The site is not actively accepting deposits. Did you assume that it was, based on something you saw there?

Read this passage from Alex Mashinsky's bankruptcy affidavit:

> Importantly, however, shortly after the Pause Date, on June 18, 2022, Celsius made the necessary changes to the Celsius App to prevent any new users from generating a deposit address and thus being able to deposit cryptocurrency on the Celsius platform. Moreover, as of the Petition Date, new users are prevented from even registering for a Celsius Account.

Celsius can't prevent people from sending crypto to addresses that Celsius controls, but that's a whole different story from "continuing to accept deposits."

If Celsius is accepting deposits on existing addresses, they are continuing to accept deposits that they know their customers can't access. Celsius designed the system without an off switch because DeFi systems generally view that as an anti-feature, but that means that they probably aren't able to be compliant with the bankruptcy affidavit.

You yourself wrote that they "can't prevent" deposits for existing accounts. It's very pertinent.

> If Celsius is accepting deposits on existing addresses, they are continuing to accept deposits that they know their customers can't access.

Did you read the affidavit? Your argument is specifically pre-empted and refuted:

> It is important to understand that users transfer their digital assets from external “wallets” to the Celsius platform by recording such transactions on the blockchain. These transfers are entirely user driven with no ability for Celsius to “approve” or “deny” a transfer to its platform. This is a feature of the underlying blockchain infrastructure and cannot be technically changed or otherwise prevented.

It is impossible to create, for example, a Bitcoin address that has an "off switch" that will prevent people from sending additional bitcoins to it. It's a feature that most blockchains simply do not support.

In other words, Celsius did not "design the system without an off switch." Satoshi Nakamoto designed Bitcoin without an off switch.

> It's a feature that most blockchains simply do not support.

Notably, the feature of requiring receiver approval is inherent in blockchains using the Mimblewimble protocol.

They assumed collateral would hold 25% of its initial value until the end of the loan.

In the past 12 years, Bitcoin lost 80%+ of its market value. Three times.

It came back before, so they might become solvent again eventually. But this was bad risk management.

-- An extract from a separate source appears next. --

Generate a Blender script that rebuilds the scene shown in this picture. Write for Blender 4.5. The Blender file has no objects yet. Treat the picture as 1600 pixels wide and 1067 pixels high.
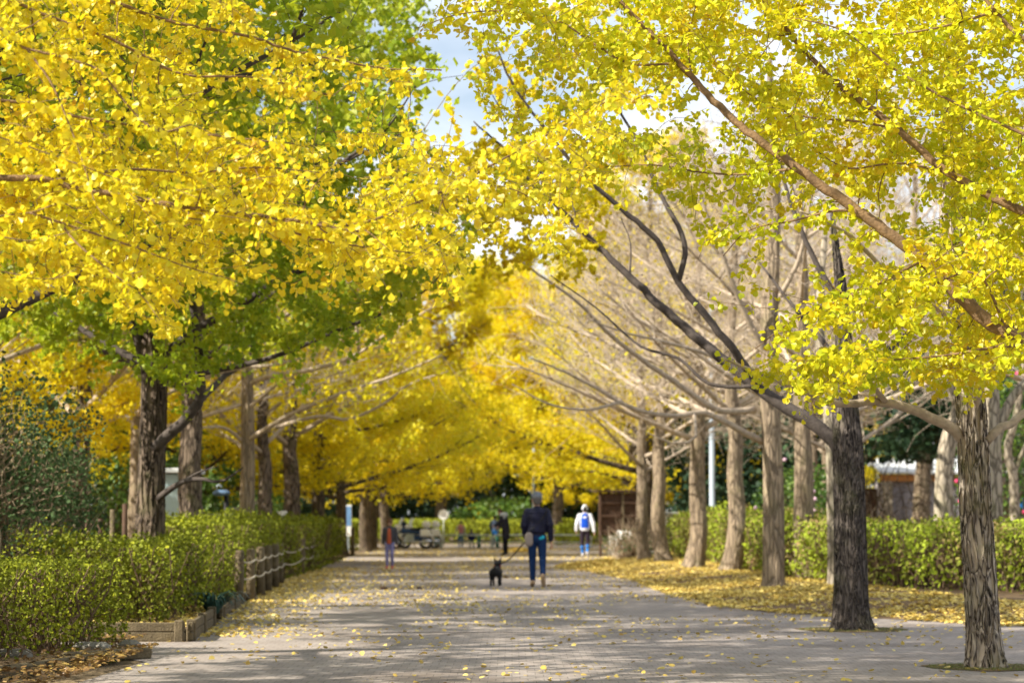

I’m getting a popover saying they’ve filed for chapter 11 when I open that
Fleecing non-Israelis is legal in Israel.
People were still buying hertz stock even though they were going through bankruptcy. They even tried to do secondary offering. Retail investors don’t operate with enough information to make financially sound decisions.
That's the worst possible example since the retail investors were proven right about Hertz...
And those people might have been right??